Weekly Whaaa…?

I use the ISO weeks from Monday to Monday, so ISO Week Week 35 is the week of 2025-08-25/2025-08-31.

Tiny Experiment of the Week

As much as I’m a huge proponent of digital notes, this week I’ve been keeping a 3.5” x 5” notebook open as I read books by Chu, Benjamin, and Foucault. I type so much more quickly than I write that having a keyboard at hand invites me to quote extensively, while the relative friction of a paper notebook helps me instead make bullet points of my condensations, summaries, and reactions.

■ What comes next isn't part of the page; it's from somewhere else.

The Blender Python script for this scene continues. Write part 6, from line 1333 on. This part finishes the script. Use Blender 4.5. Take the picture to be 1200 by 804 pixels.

This strategy might be what Sönke Ahrens would call “fleeting notes”—although perhaps not exactly, since I do plan to keep these little notebooks. In any case, the experiment certainly seems to be helping me read faster, and focusing less on each individual detail and more on the overall structure or argument.

We’ll see how well this works going forward.

Listening of the Week

The new-to-me music I’m digging this week is definitely Tin Man. In particular, I’ve got DrippingAcid on replay. (I sort of stumbled onto him via Acid Test Records, which I almost certainly encountered because it’s the label that releasd Om Unit + TM404’s collaboration In The Afterworld.)

Lightly-Annotated Linkapalooza

Ellane on One-Page Notebooks

Speaking of paper notes, I enjoyed Ellane W’s The Surprisingly Powerful One-Page Notebook That’s Always With Me. She sings the praises of folding up a sheet of paper into a one-page notebook (1PN) to tote along as an intentionally constrained alternative to any more substantial notebook you might use.

I often do the same thing, only I tear out the middle seams to make a one-page mini zine-style booklet. (I initially started doing this to reuse discarded misprints at my former library job. Knowing only one side of the paper was usable might be why I got in the habit of adding the zine-style tears?) I particularly like Ellane’s suggestion of digitizing whatever you find useful in one of these one page notebooks (or 1PNs). The brevity definitely helps you remember to move from paper to digital sooner than with longer pocket notebooks!

Tracy D’s Big Questions

Tracy Durnell’s What to read? Big questions as filter and frame helped me re-think how I’m approaching my own reading. It also makes me want to start writing down my own big questions. Maybe I’ll end up making public pages of these here, much as she does?

Franklin S’s Staying With the Trouble

Franklin S’s weekly note—which thinks with both Donna Haraway and Ursula K. Le Guin—is not that far off from this type of “big questions”.

It’s exciting—moreover, it’s heartening and encouraging—to read Franklin’s musings on what he’s thinking through during his sabbatical and to see him share with thoughts-in-process, the things he’s working through and with as he’s trying to address his questions.

Maybe this kind of “big picture” framing happens at the beginning of the academic year, for those of us who live on that kind of cycle?

TWI(R)L

This week I (re)learned… 

Site Refinements of the Week

I noticed that the screen reader text for each of the heading links was visible on this site. A few minutes of digging in the Minimal Mistakes theme repository’s “Issues” area let me know what had changed and how to fix it for my own site.

Although I use the remote theme method for my site, I’ve edited the CSS files enough that I had to add the changes into my own local version of that file. (With the remote theme method, any local versions of a file override the remote theme’s version.) I might eventually take the time to move all my customizations into a different file so that my site will better pull in this kind of fix—but even with the time spent realizing the issue and manually fixing it, I’m a big fan of this approach to maintaining a site and of the maintainers whose labor makes it happen.